August 1915: The Amazons of the SCR

“The summer vacation has been a busy time for many of us. Miss Penrose, with the co-operation of Miss Darbishire and Miss Walton, undertook to organise the National Registration in Oxford” SSA Annual Report, November 1915.

Miss Emily Penrose, Somerville’s Principal from 1907 to 1926, was as renowned for her administrative abilities as she was for her academic achievements and in the long vacation of 1915 she utilized those skills in a very particular form of war work.

In July 1915 the National Registration Act was passed, its purpose to provide the Government with accurate statistics on those available for military service, those doing essential work and those who might be able to replace enlisted men.
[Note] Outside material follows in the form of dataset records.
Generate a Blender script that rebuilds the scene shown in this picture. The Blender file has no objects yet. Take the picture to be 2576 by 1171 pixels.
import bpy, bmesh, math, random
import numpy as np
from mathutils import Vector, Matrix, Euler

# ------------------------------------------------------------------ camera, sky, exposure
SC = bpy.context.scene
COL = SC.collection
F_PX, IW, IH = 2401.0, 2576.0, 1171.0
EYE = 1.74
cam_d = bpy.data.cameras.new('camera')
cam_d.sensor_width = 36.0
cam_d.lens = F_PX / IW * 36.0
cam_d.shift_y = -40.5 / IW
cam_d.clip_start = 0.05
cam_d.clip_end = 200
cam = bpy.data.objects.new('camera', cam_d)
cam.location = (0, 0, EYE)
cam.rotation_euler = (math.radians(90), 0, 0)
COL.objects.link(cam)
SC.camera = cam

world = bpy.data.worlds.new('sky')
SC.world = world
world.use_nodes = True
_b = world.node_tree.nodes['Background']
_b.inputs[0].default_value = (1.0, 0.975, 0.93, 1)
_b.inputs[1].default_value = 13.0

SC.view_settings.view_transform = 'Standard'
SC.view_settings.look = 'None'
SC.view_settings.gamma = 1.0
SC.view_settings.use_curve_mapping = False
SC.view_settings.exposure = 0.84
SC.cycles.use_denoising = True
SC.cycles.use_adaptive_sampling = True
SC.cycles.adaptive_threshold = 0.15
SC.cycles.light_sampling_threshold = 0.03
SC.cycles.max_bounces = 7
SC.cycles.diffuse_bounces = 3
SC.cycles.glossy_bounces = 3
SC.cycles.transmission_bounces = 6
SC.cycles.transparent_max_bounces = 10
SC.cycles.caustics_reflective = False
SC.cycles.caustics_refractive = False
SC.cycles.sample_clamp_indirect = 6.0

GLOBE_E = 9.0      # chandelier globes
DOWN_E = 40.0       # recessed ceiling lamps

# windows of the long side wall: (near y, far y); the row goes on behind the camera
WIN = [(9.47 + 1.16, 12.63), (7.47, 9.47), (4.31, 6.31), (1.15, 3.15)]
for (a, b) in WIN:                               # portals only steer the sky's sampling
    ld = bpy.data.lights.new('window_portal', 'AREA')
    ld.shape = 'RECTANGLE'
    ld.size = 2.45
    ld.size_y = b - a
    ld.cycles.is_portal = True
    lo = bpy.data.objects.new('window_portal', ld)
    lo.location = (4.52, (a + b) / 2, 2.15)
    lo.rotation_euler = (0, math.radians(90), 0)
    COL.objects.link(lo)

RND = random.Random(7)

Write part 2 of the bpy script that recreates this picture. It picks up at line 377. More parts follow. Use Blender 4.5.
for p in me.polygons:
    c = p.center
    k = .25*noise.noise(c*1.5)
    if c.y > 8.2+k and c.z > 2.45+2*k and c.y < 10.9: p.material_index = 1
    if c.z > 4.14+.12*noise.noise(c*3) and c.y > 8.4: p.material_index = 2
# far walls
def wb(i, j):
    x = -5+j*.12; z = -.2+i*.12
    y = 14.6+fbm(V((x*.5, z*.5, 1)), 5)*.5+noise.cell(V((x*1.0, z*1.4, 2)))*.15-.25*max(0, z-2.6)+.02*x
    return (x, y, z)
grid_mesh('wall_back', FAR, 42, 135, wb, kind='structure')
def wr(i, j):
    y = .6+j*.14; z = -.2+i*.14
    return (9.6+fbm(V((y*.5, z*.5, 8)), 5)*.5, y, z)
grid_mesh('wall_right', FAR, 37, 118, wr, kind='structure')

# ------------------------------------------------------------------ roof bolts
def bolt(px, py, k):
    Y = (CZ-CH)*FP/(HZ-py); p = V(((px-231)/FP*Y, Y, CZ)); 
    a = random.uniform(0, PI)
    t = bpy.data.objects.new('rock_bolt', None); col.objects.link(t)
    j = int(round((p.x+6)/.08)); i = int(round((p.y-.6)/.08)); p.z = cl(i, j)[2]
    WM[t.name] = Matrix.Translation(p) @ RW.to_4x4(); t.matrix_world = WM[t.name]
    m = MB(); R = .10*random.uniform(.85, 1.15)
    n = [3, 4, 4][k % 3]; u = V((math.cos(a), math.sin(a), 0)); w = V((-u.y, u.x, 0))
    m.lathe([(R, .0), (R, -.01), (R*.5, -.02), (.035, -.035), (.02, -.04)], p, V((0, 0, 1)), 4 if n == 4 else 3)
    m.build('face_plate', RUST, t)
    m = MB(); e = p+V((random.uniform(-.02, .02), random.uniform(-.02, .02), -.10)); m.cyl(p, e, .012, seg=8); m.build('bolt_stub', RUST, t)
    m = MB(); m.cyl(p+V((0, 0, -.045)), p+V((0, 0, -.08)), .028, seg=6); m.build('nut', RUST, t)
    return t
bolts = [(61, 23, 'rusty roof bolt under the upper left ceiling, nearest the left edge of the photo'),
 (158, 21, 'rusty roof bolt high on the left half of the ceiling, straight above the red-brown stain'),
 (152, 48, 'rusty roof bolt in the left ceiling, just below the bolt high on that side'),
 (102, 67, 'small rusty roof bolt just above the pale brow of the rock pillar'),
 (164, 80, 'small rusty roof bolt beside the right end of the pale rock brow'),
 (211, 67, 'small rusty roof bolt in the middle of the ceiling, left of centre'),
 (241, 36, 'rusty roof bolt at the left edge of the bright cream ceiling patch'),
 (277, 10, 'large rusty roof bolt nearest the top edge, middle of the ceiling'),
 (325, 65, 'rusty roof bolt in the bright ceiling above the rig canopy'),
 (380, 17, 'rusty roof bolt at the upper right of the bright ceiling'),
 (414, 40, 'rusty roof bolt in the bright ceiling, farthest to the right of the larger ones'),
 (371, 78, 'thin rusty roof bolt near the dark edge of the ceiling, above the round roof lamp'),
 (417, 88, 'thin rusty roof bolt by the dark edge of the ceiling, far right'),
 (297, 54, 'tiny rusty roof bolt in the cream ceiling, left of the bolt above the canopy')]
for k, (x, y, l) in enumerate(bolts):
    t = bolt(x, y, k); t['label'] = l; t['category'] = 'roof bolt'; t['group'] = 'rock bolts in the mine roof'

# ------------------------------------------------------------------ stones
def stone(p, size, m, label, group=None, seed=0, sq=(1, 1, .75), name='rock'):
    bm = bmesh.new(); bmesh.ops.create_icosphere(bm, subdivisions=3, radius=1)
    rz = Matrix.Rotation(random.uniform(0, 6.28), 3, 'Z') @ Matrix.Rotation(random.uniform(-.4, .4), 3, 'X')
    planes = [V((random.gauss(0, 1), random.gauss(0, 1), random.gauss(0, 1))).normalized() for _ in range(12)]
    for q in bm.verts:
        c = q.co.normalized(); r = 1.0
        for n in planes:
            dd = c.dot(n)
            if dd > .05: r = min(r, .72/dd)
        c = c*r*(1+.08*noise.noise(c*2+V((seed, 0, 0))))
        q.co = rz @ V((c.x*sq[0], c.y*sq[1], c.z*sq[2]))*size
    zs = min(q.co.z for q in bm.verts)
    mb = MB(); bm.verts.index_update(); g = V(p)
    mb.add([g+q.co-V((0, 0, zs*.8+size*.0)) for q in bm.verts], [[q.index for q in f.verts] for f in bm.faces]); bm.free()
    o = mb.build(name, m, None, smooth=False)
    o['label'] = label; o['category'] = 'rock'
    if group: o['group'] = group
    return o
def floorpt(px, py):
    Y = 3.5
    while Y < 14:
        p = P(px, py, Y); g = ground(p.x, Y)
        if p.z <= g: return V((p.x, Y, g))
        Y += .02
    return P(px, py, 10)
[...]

All adults of working age (15-65), not already serving in the armed forces, were required to register on 15th August 1915.

The task of registration was the responsibility of local authorities across the country and Miss Penrose was asked to organize it in Oxford. St Mary Hall was conveniently central and the SSA Annual Report noted “Old students will probably have seen with pride the numerous press notices which commented on the uniquely efficient manner in which the business of the Register in Oxford was conducted.”

Alice BruceMildred Pope

Somerville’s Vice Principal, Miss Alice Bruce, spent the summer in London working for the Red Cross and Mildred Pope, the Tutor in Modern Languages, was in France with the Friend’s War Victims Relief Expedition.
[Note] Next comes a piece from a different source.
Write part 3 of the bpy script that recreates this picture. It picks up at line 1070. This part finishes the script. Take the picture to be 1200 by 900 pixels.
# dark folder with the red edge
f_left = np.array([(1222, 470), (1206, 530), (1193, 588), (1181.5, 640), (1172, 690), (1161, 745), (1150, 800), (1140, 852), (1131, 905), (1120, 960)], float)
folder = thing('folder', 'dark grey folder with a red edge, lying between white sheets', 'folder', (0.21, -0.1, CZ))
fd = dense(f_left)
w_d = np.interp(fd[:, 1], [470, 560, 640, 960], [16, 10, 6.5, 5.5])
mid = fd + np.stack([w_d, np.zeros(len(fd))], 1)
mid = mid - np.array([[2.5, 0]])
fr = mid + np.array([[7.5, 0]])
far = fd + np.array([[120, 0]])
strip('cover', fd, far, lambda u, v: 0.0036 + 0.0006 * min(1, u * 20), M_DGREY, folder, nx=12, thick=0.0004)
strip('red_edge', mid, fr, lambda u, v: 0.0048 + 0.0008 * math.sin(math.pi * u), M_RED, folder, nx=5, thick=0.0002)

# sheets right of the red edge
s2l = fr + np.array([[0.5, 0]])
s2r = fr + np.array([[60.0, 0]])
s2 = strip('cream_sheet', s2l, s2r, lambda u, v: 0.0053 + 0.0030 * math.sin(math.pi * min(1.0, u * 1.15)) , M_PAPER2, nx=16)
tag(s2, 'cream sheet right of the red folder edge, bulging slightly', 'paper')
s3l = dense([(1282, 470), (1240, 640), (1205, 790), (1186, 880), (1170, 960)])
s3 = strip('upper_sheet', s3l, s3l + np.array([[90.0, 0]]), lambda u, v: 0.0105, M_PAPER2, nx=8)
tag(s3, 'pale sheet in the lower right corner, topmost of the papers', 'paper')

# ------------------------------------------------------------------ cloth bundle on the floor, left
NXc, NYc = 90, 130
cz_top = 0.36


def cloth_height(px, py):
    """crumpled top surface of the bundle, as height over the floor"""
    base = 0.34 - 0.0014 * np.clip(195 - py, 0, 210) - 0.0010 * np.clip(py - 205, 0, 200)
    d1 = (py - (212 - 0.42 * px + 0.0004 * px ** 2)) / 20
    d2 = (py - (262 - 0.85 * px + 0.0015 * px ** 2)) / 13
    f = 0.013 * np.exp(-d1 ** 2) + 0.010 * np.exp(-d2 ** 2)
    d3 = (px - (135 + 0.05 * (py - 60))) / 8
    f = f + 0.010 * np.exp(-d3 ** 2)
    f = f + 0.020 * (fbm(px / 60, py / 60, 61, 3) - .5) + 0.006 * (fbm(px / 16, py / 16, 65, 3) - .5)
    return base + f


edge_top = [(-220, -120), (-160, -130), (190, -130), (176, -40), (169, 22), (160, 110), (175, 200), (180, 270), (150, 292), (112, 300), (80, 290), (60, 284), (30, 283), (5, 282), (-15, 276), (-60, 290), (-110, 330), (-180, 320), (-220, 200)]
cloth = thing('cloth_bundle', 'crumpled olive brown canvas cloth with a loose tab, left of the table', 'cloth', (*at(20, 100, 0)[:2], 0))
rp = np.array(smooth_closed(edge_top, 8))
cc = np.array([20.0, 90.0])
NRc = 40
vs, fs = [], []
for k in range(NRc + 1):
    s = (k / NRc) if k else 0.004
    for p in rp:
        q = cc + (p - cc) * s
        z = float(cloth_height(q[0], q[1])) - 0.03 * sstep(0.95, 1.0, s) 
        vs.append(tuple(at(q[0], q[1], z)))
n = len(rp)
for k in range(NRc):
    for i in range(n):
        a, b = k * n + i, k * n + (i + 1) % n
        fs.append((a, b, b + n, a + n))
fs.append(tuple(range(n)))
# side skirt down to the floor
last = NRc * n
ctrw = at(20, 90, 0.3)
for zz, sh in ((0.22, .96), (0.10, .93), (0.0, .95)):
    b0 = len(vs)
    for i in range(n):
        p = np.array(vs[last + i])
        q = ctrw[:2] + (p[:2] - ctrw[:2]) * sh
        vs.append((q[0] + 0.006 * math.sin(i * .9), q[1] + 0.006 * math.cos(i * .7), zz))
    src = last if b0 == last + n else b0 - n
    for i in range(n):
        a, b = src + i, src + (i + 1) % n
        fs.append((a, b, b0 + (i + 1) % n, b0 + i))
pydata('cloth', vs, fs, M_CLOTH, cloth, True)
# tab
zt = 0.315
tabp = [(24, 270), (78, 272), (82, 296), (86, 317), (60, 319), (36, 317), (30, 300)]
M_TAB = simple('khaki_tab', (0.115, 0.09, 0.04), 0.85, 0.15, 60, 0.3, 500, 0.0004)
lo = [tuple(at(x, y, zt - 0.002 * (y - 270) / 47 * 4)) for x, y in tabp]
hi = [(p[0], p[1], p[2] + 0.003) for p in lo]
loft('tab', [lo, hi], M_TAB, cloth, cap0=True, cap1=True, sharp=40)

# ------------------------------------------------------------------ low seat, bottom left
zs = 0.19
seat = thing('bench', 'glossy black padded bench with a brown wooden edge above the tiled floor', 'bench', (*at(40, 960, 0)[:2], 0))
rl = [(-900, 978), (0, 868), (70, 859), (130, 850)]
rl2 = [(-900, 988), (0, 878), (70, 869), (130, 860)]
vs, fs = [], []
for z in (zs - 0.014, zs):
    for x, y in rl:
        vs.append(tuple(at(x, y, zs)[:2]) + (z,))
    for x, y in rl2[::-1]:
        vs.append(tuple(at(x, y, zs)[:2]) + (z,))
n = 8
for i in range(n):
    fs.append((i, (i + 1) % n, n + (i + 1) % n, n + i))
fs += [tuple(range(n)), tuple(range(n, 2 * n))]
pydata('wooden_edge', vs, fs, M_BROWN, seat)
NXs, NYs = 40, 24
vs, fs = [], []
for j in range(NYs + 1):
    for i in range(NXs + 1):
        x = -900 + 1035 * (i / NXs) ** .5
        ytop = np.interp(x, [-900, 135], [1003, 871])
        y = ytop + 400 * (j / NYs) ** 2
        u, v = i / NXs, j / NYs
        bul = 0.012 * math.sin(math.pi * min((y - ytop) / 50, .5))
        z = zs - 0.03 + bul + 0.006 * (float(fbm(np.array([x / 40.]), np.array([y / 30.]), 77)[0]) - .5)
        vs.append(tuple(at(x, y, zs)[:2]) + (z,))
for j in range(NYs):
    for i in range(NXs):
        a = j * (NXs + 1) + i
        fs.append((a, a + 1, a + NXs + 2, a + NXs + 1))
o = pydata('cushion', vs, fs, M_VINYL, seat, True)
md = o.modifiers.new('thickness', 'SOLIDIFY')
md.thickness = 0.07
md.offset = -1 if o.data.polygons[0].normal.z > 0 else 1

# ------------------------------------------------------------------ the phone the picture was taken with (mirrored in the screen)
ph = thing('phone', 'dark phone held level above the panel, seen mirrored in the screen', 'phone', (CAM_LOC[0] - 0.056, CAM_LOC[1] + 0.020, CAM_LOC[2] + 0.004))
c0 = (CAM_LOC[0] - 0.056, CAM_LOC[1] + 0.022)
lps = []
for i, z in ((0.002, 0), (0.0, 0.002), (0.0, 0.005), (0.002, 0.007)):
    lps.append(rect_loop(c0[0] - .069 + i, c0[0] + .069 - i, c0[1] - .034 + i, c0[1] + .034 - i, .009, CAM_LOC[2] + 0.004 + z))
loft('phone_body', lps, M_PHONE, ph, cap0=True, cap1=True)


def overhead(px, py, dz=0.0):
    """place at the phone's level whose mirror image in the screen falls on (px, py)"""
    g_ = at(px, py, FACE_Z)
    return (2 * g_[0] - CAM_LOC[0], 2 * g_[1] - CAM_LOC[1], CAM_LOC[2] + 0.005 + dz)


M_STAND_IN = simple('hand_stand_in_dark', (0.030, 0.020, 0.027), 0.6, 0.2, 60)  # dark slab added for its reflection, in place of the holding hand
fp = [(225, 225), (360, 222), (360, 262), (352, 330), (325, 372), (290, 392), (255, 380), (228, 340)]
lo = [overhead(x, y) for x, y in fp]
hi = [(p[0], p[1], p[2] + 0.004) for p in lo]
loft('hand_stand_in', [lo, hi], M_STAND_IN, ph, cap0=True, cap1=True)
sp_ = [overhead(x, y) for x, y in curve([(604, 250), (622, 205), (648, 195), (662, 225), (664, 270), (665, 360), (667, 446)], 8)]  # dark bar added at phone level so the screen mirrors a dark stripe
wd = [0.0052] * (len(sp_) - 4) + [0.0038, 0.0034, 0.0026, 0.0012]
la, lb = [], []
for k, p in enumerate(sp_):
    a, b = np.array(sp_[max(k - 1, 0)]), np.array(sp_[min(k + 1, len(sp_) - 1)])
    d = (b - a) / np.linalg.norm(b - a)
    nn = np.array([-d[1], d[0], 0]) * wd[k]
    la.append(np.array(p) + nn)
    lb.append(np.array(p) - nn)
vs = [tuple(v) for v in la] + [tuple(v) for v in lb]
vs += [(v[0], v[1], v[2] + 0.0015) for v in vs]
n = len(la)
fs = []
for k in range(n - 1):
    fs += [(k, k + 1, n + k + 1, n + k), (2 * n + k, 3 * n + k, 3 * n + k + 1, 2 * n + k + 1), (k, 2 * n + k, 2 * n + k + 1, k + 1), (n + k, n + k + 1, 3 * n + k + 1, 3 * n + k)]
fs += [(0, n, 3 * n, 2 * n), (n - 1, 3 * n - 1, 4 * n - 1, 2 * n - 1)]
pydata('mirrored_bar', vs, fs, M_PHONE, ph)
The most unusual form of war work was probably that undertaken by Hilda Lorimer, the Tutor in Classics who, along with members of the other women’s colleges, set up and ran Shenberrow Camp in the Cotswolds from 5th to 18th August.

Shenberrow was the first collective undertaking of the Belgian Sub-Committee of the OWSSWS (the Oxford Women Students’ Society for Women’s Suffrage), its aim to equip applicants for relief work in Belgium with practical skills (cooking, washing and sanitation, first aid and Flemish).

The site, an ancient British fort with level ground and an excellent water supply, ‘fell into the hands of the Amazons’. Forty-four women attended, including four young Belgians who looked forward to ‘taking a share in the reconstruction of their land’ and gave instruction in Flemish. The women lived under canvas; lamb, delivered by the half-sheep on horseback, was roasted over trench fires. The daily routine included Swedish drill, tent inspection, chopping wood, collecting brushwood and digging sanitary trenches as well as lessons in first aid and how to cook economical, wholesome food. They were joined for the first couple of days by Violetta Thurstan, a Red Cross nurse, who had gone to Belgium at the start of the war, been a German prisoner and had served with a ‘Flying Column’ on the Russian front. Reactions to the camp varied, from the good humour of its occupants to the friendly assistance of the local farmer and the declaration by one baker’s delivery boy: “I wouldn’t live ‘ere, not for three pound a week!”